Despite uncertainly over Brexit and a drip-feed of negative press surrounding high-street retailers, property – both residential and commercial – remains one of the most profitable industry sectors to invest in. 

From a residential perspective, development is rife as the UK faces a housing crisis, meaning more developers are grasping the opportunity to construct build-to-rent developments in order to fulfil the demand of the growing private-rented-sector. 

Furthermore, commercial developments and resulting commercial units, are providing an excellent potential for return, as a host of retail brands - predominantly food, drink and coffee chains - are booming, where you now struggle to turn a street corner without facing the likes of a Starbucks or Costa. 

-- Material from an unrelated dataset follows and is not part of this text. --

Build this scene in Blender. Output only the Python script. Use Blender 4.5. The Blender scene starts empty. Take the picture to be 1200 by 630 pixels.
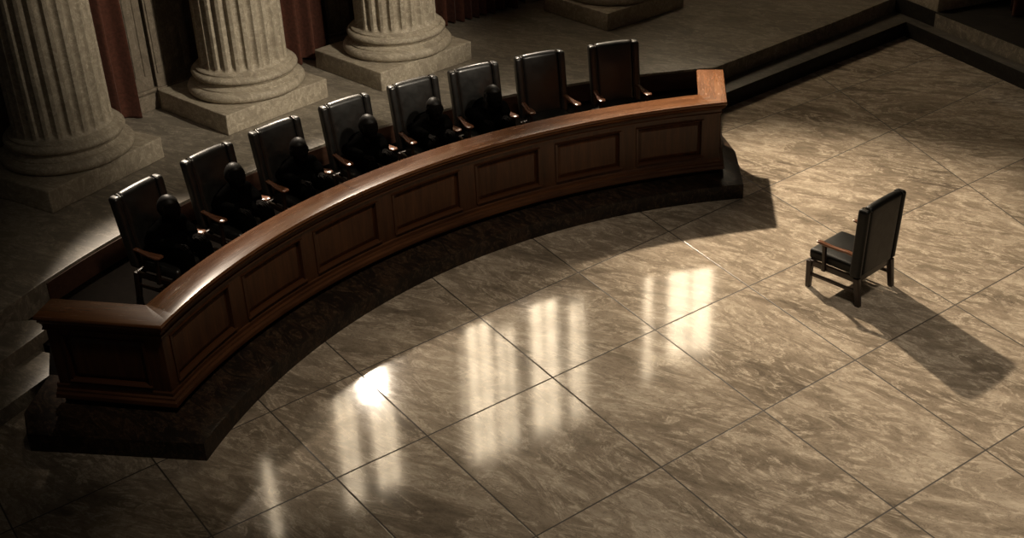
import bpy, bmesh, math, random
from mathutils import Vector, Matrix
R = math.radians
random.seed(7)
scn = bpy.context.scene
COL = scn.collection

# ------------------------------------------------------------------ materials
def new_mat(name, base, rough=.5, spec=.5, metal=0.0):
    m = bpy.data.materials.new(name); m.use_nodes = True
    b = m.node_tree.nodes['Principled BSDF']
    b.inputs['Base Color'].default_value = (*base, 1)
    b.inputs['Roughness'].default_value = rough
    b.inputs['Specular IOR Level'].default_value = spec
    b.inputs['Metallic'].default_value = metal
    return m, m.node_tree, b

class NT:
    def __init__(s, nt): s.nt = nt
    def n(s, typ, **kw):
        nd = s.nt.nodes.new(typ)
        for k, v in kw.items(): setattr(nd, k, v)
        return nd
    def l(s, a, b): s.nt.links.new(a, b)
    def val(s, sock, v):
        if hasattr(v, 'is_output') or isinstance(v, bpy.types.NodeSocket): s.l(v, sock)
        else: sock.default_value = v
    def math(s, op, a, b=0.0, c=None, clamp=False):
        nd = s.n('ShaderNodeMath', operation=op, use_clamp=clamp)
        s.val(nd.inputs[0], a); s.val(nd.inputs[1], b)
        if c is not None: s.val(nd.inputs[2], c)
        return nd.outputs[0]
    def noise(s, vec, scale, detail=4, rough=.55, dist=0.0):
        nd = s.n('ShaderNodeTexNoise'); s.l(vec, nd.inputs['Vector'])
        nd.inputs['Scale'].default_value = scale; nd.inputs['Detail'].default_value = detail
        nd.inputs['Roughness'].default_value = rough; nd.inputs['Distortion'].default_value = dist
        return nd.outputs['Fac']
    def ramp(s, fac, stops, interp='LINEAR'):
        nd = s.n('ShaderNodeValToRGB'); s.l(fac, nd.inputs[0]); cr = nd.color_ramp; cr.interpolation = interp
        while len(cr.elements) < len(stops): cr.elements.new(.5)
        for e, (p, c) in zip(cr.elements, stops):
            e.position = p; e.color = (*c, 1) if len(c) == 3 else c
        return nd.outputs[0]
    def mix(s, fac, a, b, blend='MIX'):
        nd = s.n('ShaderNodeMix', data_type='RGBA', blend_type=blend)
        s.val(nd.inputs[0], fac)
        for i, v in ((6, a), (7, b)):
            if isinstance(v, tuple): nd.inputs[i].default_value = (*v, 1)
            else: s.l(v, nd.inputs[i])
        return nd.outputs[2]
    def mapping(s, vec, scale=(1, 1, 1), rot=(0, 0, 0), loc=(0, 0, 0)):
        nd = s.n('ShaderNodeMapping'); s.l(vec, nd.inputs[0])
        nd.inputs['Scale'].default_value = scale; nd.inputs['Rotation'].default_value = rot
        nd.inputs['Location'].default_value = loc
        return nd.outputs[0]
    def bump(s, h, strength, dist, b):
        nd = s.n('ShaderNodeBump'); s.l(h, nd.inputs['Height'])
        nd.inputs['Strength'].default_value = strength; nd.inputs['Distance'].default_value = dist
        s.l(nd.outputs[0], b.inputs['Normal'])

# joints of the marble paving: (point, point) on the ground, metres
JA = [((3.74, 15.12), (5.57, 16.55)), ((-.92, 9.72), (5.87, 14.57)), ((.10, 8.24), (5.88, 12.44)),
      ((3.22, 8.40), (4.74, 9.45)), ((4.6, 17.75), (6.4, 19.0)), ((3.3, 6.4), (5.0, 7.55))]
JB = [((-3.36, 9.38), (-2.70, 8.41)), ((-2.50, 10.30), (-1.11, 8.30)), ((-1.97, 11.39), (.10, 8.24)),
      ((-.76, 12.53), (1.28, 9.10)), ((.35, 13.58), (3.43, 7.99)), ((1.73, 14.21), (4.26, 9.14)),
      ((3.55, 14.4), (5.5, 10.3)), ((5.57, 16.55), (6.27, 13.46)), ((-5.4, 10.0), (-4.1, 8.0))]

def marble(name, stops, scale=1.0, rot=0.0, joints=False, rough=(.10, .22), spec=.5, grout=(.045, .036, .028), bump=.05):
    m, nt, b = new_mat(name, (.3, .25, .2)); N = NT(nt)
    geo = N.n('ShaderNodeNewGeometry'); P = geo.outputs['Position']
    vec = P; jm = None
    if joints:
        sep = N.n('ShaderNodeSeparateXYZ'); N.l(P, sep.inputs[0])
        X, Y = sep.outputs[0], sep.outputs[1]
        # slight waver so that the joints are not ruled perfectly straight
        idx = {}; dmin = None
        for key, L in (('a', JA), ('b', JB)):
            tot = None
            for (p, q) in L:
                dx, dy = q[0]-p[0], q[1]-p[1]; ln = math.hypot(dx, dy); nx, ny = -dy/ln, dx/ln
                c = nx*p[0] + ny*p[1]
                e = N.math('SUBTRACT', N.math('ADD', N.math('MULTIPLY', X, nx), N.math('MULTIPLY', Y, ny)), c)
                st = N.math('GREATER_THAN', e, 0.0)
                tot = st if tot is None else N.math('ADD', tot, st)
                a = N.math('ABSOLUTE', e)
                dmin = a if dmin is None else N.math('MINIMUM', dmin, a)
            idx[key] = tot
        cmb = N.n('ShaderNodeCombineXYZ'); N.l(idx['a'], cmb.inputs[0]); N.l(idx['b'], cmb.inputs[1])
        wn = N.n('ShaderNodeTexWhiteNoise', noise_dimensions='3D'); N.l(cmb.outputs[0], wn.inputs['Vector'])
        off = N.n('ShaderNodeVectorMath', operation='SCALE'); N.l(wn.outputs['Color'], off.inputs[0]); off.inputs['Scale'].default_value = 14.0
        add = N.n('ShaderNodeVectorMath', operation='ADD'); N.l(P, add.inputs[0]); N.l(off.outputs[0], add.inputs[1])
        # each slab was cut a little differently from the block
        rt = N.n('ShaderNodeVectorRotate', rotation_type='Z_AXIS'); N.l(add.outputs[0], rt.inputs['Vector'])
        N.l(N.math('MULTIPLY', N.math('SUBTRACT', wn.outputs['Value'], .5), .55), rt.inputs['Angle'])
        vec = rt.outputs[0]
        jm = N.math('SUBTRACT', 1.0, N.math('MULTIPLY', N.math('SUBTRACT', dmin, .006), 250., clamp=True), clamp=True)
    vec = N.mapping(vec, rot=(0, 0, rot))
    st = N.mapping(vec, scale=(.42*scale, 1.25*scale, 1.2*scale))
    n1 = N.noise(st, 1.15, 10, .64, 1.3)
    n2 = N.noise(N.mapping(vec, scale=(.9*scale, 2.5*scale, 2*scale), loc=(3, 7, 1)), 1.5, 9, .68, 2.0)
    n3 = N.noise(N.mapping(vec, scale=(scale, scale*1.6, scale), loc=(9, 2, 4)), 7.5, 9, .75, .8)
    f = N.math('ADD', N.math('MULTIPLY', n1, .50), N.math('ADD', N.math('MULTIPLY', n2, .28), N.math('MULTIPLY', n3, .22)))
    col = N.ramp(f, stops)
    # pale calcite veins and dark hairline cracks
    v = N.math('ABSOLUTE', N.math('SUBTRACT', n2, .53))
    vein = N.math('SUBTRACT', 1.0, N.math('MULTIPLY', v, 22.), clamp=True)
    vein = N.math('MULTIPLY', vein, N.math('MULTIPLY', N.math('SUBTRACT', n3, .40, clamp=True), 4.0, clamp=True))
    col = N.mix(vein, col, tuple(min(1, c*1.25) for c in stops[-1][1]))
    n4 = N.noise(N.mapping(vec, scale=(.8*scale, 2.4*scale, 1), loc=(1, 5, 8)), 3.4, 9, .72, 2.2)
    cr = N.math('SUBTRACT', 1.0, N.math('MULTIPLY', N.math('ABSOLUTE', N.math('SUBTRACT', n4, .5)), 60.), clamp=True)
    col = N.mix(N.math('MULTIPLY', cr, .6), col, tuple(c*.6 for c in stops[0][1]))
    rg = N.math('MULTIPLY_ADD', n3, rough[1]-rough[0], rough[0])
    if jm is not None:
        col = N.mix(jm, col, grout)
        rg = N.math('MAXIMUM', rg, N.math('MULTIPLY', jm, .7))
        h = N.math('SUBTRACT', N.math('MULTIPLY', n1, .12), jm)
        N.bump(h, .35, .004, b)
    elif bump:
        N.bump(n3, bump*4, .006, b)
    N.l(col, b.inputs['Base Color']); N.l(rg, b.inputs['Roughness'])
    b.inputs['Specular IOR Level'].default_value = spec
    return m

M = {}
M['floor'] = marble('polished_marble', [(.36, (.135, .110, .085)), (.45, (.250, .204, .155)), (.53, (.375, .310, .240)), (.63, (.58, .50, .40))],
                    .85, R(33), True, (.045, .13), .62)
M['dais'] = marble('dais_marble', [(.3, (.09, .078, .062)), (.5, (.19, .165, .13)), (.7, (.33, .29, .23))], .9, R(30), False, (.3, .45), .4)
M['step'] = marble('step_marble', [(.3, (.035, .032, .026)), (.5, (.07, .062, .05)), (.7, (.14, .125, .1))], 1.1, R(30), False, (.3, .5), .4)
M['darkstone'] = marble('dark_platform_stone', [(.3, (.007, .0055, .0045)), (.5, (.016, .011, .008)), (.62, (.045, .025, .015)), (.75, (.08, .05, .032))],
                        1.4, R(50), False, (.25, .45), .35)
M['riser'] = marble('black_riser_stone', [(.3, (.008, .007, .006)), (.5, (.014, .012, .010)), (.7, (.03, .026, .02))], 1.2, R(30), False, (.4, .6), .3)
M['column'] = marble('column_stone', [(.25, (.20, .165, .125)), (.5, (.37, .32, .245)), (.75, (.54, .475, .375))], 1.6, R(20), False, (.5, .65), .3, bump=.12)
M['wallstone'] = marble('wall_stone', [(.25, (.10, .082, .060)), (.5, (.17, .14, .105)), (.75, (.24, .20, .155))], 1.2, R(70), False, (.6, .8), .25)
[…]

At Godwin Group, we take the time to review and research sound property development and investment opportunities, and as a result have successfully developed-out a diversified portfolio of residential, commercial and mixed-use property assets, spreading across multiple geographies in the UK. 

Key examples of the brands we have and continue to work with include retail giants Lidl, Starbucks, McDonalds and Aldi. 

Godwin Capital and now IFISA investment opportunities through Godwin Finance sit behind the fundraising of these developments, enabling the Godwin Group to continue our work in developing commercial units for the UK’s retail giants, whilst providing our individual investors with excellent potential returns, often peaking to 11%.